One key to success as an inventor is to discover early on who are your friends and who are your enemies. Your friends will help you to succeed, your enemies will help you to fail.

Inventors have 2 friends and 2 enemies.

Two Friends of Inventors

Two friends that every inventor should be aware of and embrace:

  1. Members of your local inventor's club
  2. Your patent attorney

Inventing is a strange career with many emotional ups and downs and most inventors do not achieve commercial success with their products. You will soon discover that it is unproductive to talk to your friends and colleagues at work about your invention (more about this later). They will never understand what you are doing and, more especially, why you are doing it.

Guess who will understand what you are doing and why you are doing it? Other inventors in your local inventor's group. There are inventor's groups or clubs in all 50 states and most major cities. The members of these organizations are inventors like you, also patent attorneys, prototypers and other helpful resources. Everyone in the organization is going through the same crazy process as you are – it is like a 12 step program for inventors. But, you will get lots of ideas and help from the members; you are all in this together.

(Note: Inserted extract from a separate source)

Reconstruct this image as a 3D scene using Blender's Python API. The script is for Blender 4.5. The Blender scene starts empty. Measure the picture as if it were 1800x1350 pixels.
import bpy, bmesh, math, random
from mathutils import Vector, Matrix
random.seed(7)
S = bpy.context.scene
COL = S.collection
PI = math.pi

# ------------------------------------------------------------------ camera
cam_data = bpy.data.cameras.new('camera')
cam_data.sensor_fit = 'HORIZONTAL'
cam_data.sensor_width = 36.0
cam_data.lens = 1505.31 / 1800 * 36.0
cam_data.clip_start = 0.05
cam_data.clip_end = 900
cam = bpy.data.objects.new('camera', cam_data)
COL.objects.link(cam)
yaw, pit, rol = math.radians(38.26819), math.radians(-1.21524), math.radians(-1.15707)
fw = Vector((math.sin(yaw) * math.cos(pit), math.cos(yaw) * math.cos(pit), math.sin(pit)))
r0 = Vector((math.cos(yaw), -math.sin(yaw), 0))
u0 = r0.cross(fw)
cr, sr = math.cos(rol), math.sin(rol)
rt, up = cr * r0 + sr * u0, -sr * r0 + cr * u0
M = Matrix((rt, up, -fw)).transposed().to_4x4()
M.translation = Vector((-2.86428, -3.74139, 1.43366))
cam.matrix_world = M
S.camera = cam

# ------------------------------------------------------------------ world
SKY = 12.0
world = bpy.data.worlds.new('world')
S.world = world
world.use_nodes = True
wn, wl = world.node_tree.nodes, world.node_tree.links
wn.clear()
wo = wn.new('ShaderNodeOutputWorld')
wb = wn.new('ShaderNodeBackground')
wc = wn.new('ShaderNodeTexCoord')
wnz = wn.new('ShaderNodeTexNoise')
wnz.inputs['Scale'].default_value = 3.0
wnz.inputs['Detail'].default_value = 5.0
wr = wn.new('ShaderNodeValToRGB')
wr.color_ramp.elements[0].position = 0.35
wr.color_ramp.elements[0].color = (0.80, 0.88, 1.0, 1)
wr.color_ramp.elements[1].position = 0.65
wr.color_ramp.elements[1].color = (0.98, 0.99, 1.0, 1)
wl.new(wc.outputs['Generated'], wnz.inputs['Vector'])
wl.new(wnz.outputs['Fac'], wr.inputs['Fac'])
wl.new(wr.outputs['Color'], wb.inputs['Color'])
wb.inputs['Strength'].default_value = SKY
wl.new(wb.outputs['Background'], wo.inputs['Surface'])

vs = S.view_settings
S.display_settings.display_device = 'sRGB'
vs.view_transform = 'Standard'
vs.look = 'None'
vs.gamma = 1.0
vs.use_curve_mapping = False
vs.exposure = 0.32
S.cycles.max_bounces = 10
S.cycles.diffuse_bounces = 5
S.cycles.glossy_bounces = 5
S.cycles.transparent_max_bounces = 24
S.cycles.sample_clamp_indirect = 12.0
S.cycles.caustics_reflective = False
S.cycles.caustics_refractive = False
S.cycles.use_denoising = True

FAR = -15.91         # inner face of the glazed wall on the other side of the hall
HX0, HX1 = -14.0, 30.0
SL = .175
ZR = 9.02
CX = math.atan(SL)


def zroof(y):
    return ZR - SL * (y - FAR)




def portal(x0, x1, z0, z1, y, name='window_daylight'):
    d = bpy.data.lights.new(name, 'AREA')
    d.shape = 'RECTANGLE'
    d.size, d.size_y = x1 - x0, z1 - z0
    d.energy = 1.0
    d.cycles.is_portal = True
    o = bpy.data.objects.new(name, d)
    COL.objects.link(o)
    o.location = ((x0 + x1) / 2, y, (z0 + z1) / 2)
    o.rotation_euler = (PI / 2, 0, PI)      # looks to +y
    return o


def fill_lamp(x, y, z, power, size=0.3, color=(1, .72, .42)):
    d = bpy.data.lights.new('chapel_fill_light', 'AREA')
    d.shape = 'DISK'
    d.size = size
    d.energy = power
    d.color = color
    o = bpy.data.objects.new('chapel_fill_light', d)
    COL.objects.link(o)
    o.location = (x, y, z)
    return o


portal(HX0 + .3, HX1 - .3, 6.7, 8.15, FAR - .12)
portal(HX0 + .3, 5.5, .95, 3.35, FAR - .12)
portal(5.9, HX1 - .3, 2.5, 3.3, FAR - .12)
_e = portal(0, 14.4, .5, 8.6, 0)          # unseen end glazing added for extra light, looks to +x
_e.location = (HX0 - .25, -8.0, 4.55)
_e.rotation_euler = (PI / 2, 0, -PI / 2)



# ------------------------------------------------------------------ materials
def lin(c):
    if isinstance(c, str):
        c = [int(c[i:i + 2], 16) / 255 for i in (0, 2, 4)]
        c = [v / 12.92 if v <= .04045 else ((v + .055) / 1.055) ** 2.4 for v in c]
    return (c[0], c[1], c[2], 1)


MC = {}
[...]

Inventor's clubs are the best resource I have found as an inventor – definitely a friend to the inventor.


Another friend for every inventor is their patent attorney.

Finally, there is an attorney who can actually help you to make money! He or she is definitely your ally and friend during the long, circuitous path of multiple years required to prosecute a patent successfully. A good patent attorney is worth his weight in gold.

Two Enemies of Inventors

Here are the 2 enemies:

  1. Your friends and colleagues at work
  2. Invention submission companies

Every new inventor feels excited when that aha moment strikes and a new invention idea pops into her head. Finally, a solution to a vexing, annoying problem and it's my idea, she thinks. So, she tells all her friends and colleagues about her exciting new product idea. Bad idea.

We will assume that she doesn't divulge any key details, just high level stuff so her patent options are all intact. Still a bad idea to tell them. Why? They won't understand anything about the process. The more you tell them, the more they think you are crazy.

You are spending how much money hoping to obtain a patent? Oh, your product is not in any retail stores, so you have no sales or money coming in, only going out? You don't know if you will ever get a patent successfully issued or if you will ever license your product?

Suddenly the inventor feels crushed by all the negative opinions of friends and may question her own sanity.

These folk are enemies if you are an inventor; and it's best to tell them as little as possible.

Invention submission companies are likewise not your friends. There are very few companies that actually help inventors to license their products. The odds of success are very low and few companies could make much profit if their success is tied to the inventor's success (in licensing their product).

Invention marketing companies provide a variety of high-profit, boiler plate products and services that succeed only in draining thousands of dollars from the inventor's bank account. The invention marketing company succeeds the moment they cash the inventor's check. They will create impressive looking marketing studies and materials that they hand out to indifferent trade show attendees who simply dump them in the trash. Very expensive recycling.

Sometimes after being bilked of $10,000, $20,000 or more, the inventor will hire an attorney to sue the invention marketing company for fraud. Unfortunately the invention submission companies anticipate such lawsuits; their contracts with customers are vaguely worded and, upon detailed scrutiny, don't actually promise to provide anything beyond “marketing materials.” Marketing materials were provided as promised, no fraud committed. Case closed.

Invention submission companies are definitely not your friends.